-- EXERCISE INSTRUCTIONS --
Quote the material below exactly as written, from the first line to the line that holds "m.obj('flattened_carton_stack')", endpoints included.

————————

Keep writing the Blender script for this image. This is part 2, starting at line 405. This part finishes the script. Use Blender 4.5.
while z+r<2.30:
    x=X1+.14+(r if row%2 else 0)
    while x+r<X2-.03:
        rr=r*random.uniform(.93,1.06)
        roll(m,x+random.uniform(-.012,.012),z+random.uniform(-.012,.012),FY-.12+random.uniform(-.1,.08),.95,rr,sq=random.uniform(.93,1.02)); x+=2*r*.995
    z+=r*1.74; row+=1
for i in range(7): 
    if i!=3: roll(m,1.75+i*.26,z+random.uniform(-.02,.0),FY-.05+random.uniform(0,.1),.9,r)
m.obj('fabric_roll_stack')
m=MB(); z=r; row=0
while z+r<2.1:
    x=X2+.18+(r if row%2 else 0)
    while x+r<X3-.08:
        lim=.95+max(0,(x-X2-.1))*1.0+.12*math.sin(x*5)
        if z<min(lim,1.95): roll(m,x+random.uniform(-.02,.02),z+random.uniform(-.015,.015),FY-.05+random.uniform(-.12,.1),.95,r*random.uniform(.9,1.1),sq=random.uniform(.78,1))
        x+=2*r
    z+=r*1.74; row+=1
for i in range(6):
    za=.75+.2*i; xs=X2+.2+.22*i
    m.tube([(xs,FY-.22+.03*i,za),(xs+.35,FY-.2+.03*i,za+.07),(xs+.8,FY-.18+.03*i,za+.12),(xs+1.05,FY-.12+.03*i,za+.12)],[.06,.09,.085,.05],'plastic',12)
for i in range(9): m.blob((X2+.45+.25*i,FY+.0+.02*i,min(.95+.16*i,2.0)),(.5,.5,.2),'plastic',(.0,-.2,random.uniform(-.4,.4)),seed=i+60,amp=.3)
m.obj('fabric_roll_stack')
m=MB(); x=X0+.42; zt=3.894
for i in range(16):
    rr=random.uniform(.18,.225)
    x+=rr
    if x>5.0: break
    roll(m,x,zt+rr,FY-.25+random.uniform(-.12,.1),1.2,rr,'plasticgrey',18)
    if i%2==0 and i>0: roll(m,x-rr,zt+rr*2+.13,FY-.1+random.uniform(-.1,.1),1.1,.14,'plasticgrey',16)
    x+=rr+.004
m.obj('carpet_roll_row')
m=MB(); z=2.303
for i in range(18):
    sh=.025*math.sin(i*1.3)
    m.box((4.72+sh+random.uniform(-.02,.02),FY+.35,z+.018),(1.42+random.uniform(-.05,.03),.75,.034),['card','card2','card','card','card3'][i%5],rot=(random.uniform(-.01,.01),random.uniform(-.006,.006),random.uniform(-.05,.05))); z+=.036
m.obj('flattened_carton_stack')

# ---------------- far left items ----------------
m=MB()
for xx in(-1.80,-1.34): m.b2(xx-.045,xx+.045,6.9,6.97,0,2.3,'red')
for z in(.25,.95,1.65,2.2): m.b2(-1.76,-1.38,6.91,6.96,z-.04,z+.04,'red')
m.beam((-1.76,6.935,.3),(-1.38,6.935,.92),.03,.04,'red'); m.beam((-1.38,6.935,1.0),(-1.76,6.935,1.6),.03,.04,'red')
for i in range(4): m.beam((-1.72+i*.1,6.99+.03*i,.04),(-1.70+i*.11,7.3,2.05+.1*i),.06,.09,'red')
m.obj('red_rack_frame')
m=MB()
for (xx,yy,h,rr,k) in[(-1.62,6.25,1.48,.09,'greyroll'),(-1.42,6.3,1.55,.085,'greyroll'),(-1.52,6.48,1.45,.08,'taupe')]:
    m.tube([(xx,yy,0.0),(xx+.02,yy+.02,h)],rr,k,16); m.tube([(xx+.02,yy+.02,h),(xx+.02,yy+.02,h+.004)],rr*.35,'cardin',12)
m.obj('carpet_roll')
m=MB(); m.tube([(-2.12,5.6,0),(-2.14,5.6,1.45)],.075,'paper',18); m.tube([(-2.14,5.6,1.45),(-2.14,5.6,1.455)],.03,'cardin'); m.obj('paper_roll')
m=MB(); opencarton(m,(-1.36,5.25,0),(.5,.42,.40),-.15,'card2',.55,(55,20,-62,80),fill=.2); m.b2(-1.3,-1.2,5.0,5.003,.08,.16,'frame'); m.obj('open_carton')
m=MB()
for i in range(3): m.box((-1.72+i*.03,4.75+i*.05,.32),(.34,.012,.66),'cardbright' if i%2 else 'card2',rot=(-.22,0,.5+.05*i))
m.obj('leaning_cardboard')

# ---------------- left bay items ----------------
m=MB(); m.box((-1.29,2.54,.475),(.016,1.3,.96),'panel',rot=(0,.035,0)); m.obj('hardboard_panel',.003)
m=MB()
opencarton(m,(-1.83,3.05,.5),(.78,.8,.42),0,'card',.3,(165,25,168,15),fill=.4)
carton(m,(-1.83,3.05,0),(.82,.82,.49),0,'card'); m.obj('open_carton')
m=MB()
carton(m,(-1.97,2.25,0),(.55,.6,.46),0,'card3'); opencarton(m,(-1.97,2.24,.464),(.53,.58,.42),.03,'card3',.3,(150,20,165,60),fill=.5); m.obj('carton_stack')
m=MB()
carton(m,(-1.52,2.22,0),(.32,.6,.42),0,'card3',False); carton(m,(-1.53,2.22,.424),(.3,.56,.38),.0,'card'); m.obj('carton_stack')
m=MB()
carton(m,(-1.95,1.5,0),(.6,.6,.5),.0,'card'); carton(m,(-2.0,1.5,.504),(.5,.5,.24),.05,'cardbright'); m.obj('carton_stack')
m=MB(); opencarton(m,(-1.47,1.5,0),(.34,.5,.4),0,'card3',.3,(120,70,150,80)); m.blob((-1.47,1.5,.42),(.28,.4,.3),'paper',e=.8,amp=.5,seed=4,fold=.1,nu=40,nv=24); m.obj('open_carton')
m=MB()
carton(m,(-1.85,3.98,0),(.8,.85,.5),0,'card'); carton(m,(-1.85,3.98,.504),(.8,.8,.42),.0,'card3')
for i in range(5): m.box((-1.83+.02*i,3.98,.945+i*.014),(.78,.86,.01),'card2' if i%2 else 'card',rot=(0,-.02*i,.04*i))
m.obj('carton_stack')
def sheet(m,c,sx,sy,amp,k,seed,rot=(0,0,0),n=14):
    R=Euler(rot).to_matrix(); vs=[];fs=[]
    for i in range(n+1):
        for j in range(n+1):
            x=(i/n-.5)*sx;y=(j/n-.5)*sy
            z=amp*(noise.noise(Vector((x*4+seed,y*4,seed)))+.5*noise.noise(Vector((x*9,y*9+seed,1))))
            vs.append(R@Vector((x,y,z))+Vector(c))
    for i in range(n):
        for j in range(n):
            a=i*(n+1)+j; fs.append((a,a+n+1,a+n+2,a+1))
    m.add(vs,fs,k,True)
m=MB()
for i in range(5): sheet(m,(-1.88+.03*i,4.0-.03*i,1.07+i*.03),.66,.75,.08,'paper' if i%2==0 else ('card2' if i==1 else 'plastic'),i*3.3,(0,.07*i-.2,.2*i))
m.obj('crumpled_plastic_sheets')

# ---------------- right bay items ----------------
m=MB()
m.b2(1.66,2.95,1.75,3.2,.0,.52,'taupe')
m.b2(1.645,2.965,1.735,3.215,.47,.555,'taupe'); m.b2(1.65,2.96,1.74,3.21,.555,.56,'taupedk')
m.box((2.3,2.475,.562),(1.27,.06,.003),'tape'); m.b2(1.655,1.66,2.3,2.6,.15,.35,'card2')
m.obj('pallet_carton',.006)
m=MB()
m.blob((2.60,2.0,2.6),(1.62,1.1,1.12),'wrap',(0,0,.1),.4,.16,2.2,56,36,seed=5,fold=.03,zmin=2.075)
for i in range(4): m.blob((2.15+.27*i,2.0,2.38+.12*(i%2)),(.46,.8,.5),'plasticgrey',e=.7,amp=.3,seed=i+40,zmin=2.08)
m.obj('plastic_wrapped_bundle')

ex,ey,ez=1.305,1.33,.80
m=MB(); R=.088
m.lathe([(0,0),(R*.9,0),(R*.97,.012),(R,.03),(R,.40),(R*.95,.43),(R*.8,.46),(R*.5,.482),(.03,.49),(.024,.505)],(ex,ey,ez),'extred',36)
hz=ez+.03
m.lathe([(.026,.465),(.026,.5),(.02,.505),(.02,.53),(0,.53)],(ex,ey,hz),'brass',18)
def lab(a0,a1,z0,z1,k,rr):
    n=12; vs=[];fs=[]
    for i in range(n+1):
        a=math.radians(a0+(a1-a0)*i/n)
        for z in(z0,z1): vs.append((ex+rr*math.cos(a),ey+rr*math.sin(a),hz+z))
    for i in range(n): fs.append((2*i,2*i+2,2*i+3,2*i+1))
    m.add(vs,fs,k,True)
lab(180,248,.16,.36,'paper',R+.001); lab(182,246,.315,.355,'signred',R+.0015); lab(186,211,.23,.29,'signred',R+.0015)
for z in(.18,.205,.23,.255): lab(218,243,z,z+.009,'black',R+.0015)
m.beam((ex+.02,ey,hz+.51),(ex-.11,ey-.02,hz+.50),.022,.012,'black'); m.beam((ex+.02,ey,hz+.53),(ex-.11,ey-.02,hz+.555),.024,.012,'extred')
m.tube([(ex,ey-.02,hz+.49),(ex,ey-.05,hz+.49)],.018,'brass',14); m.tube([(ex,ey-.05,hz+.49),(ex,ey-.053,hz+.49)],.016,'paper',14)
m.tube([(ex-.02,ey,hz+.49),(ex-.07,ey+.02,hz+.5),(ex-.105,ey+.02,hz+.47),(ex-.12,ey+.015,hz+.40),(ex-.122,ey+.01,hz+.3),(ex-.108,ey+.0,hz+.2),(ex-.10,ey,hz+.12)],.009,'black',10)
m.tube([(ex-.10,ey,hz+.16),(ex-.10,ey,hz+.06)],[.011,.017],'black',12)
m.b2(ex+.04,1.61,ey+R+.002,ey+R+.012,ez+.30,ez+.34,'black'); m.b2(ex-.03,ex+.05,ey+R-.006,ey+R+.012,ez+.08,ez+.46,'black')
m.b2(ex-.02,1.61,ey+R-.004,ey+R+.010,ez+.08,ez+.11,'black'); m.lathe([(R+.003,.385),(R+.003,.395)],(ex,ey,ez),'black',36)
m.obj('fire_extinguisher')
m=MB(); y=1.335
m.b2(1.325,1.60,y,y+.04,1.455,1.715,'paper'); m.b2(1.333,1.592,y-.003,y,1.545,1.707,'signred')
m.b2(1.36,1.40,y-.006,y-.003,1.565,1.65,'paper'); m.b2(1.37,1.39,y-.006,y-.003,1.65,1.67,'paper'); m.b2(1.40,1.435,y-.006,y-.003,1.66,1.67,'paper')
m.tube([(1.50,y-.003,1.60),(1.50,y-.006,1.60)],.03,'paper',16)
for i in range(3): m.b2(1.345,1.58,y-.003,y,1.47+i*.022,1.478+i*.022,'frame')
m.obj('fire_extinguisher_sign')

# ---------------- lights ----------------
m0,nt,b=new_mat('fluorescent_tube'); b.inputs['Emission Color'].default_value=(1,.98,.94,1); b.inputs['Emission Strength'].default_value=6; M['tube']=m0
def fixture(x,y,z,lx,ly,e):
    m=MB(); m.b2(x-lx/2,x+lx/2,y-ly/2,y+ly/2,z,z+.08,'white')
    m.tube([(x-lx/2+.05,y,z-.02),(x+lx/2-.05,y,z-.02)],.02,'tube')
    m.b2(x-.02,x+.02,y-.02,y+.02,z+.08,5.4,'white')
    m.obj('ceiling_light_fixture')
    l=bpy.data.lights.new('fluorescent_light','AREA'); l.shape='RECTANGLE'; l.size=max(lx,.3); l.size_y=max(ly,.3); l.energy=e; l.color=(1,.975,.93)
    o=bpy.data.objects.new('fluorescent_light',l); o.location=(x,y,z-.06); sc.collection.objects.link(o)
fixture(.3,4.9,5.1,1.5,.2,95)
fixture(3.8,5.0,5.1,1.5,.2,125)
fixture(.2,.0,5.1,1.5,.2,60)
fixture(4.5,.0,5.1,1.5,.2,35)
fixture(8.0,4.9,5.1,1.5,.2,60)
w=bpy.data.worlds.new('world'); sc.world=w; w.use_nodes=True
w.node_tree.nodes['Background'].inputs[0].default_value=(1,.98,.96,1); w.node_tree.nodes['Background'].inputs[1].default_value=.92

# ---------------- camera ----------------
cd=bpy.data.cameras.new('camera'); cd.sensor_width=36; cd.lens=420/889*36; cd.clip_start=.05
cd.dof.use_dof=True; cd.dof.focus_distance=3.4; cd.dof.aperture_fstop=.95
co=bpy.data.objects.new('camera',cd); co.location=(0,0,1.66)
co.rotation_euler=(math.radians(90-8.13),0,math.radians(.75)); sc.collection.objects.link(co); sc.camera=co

————————

-- TASK RESULT --
Keep writing the Blender script for this image. This is part 2, starting at line 405. This part finishes the script. Use Blender 4.5.
while z+r<2.30:
    x=X1+.14+(r if row%2 else 0)
    while x+r<X2-.03:
        rr=r*random.uniform(.93,1.06)
        roll(m,x+random.uniform(-.012,.012),z+random.uniform(-.012,.012),FY-.12+random.uniform(-.1,.08),.95,rr,sq=random.uniform(.93,1.02)); x+=2*r*.995
    z+=r*1.74; row+=1
for i in range(7): 
    if i!=3: roll(m,1.75+i*.26,z+random.uniform(-.02,.0),FY-.05+random.uniform(0,.1),.9,r)
m.obj('fabric_roll_stack')
m=MB(); z=r; row=0
while z+r<2.1:
    x=X2+.18+(r if row%2 else 0)
    while x+r<X3-.08:
        lim=.95+max(0,(x-X2-.1))*1.0+.12*math.sin(x*5)
        if z<min(lim,1.95): roll(m,x+random.uniform(-.02,.02),z+random.uniform(-.015,.015),FY-.05+random.uniform(-.12,.1),.95,r*random.uniform(.9,1.1),sq=random.uniform(.78,1))
        x+=2*r
    z+=r*1.74; row+=1
for i in range(6):
    za=.75+.2*i; xs=X2+.2+.22*i
    m.tube([(xs,FY-.22+.03*i,za),(xs+.35,FY-.2+.03*i,za+.07),(xs+.8,FY-.18+.03*i,za+.12),(xs+1.05,FY-.12+.03*i,za+.12)],[.06,.09,.085,.05],'plastic',12)
for i in range(9): m.blob((X2+.45+.25*i,FY+.0+.02*i,min(.95+.16*i,2.0)),(.5,.5,.2),'plastic',(.0,-.2,random.uniform(-.4,.4)),seed=i+60,amp=.3)
m.obj('fabric_roll_stack')
m=MB(); x=X0+.42; zt=3.894
for i in range(16):
    rr=random.uniform(.18,.225)
    x+=rr
    if x>5.0: break
    roll(m,x,zt+rr,FY-.25+random.uniform(-.12,.1),1.2,rr,'plasticgrey',18)
    if i%2==0 and i>0: roll(m,x-rr,zt+rr*2+.13,FY-.1+random.uniform(-.1,.1),1.1,.14,'plasticgrey',16)
    x+=rr+.004
m.obj('carpet_roll_row')
m=MB(); z=2.303
for i in range(18):
    sh=.025*math.sin(i*1.3)
    m.box((4.72+sh+random.uniform(-.02,.02),FY+.35,z+.018),(1.42+random.uniform(-.05,.03),.75,.034),['card','card2','card','card','card3'][i%5],rot=(random.uniform(-.01,.01),random.uniform(-.006,.006),random.uniform(-.05,.05))); z+=.036
m.obj('flattened_carton_stack')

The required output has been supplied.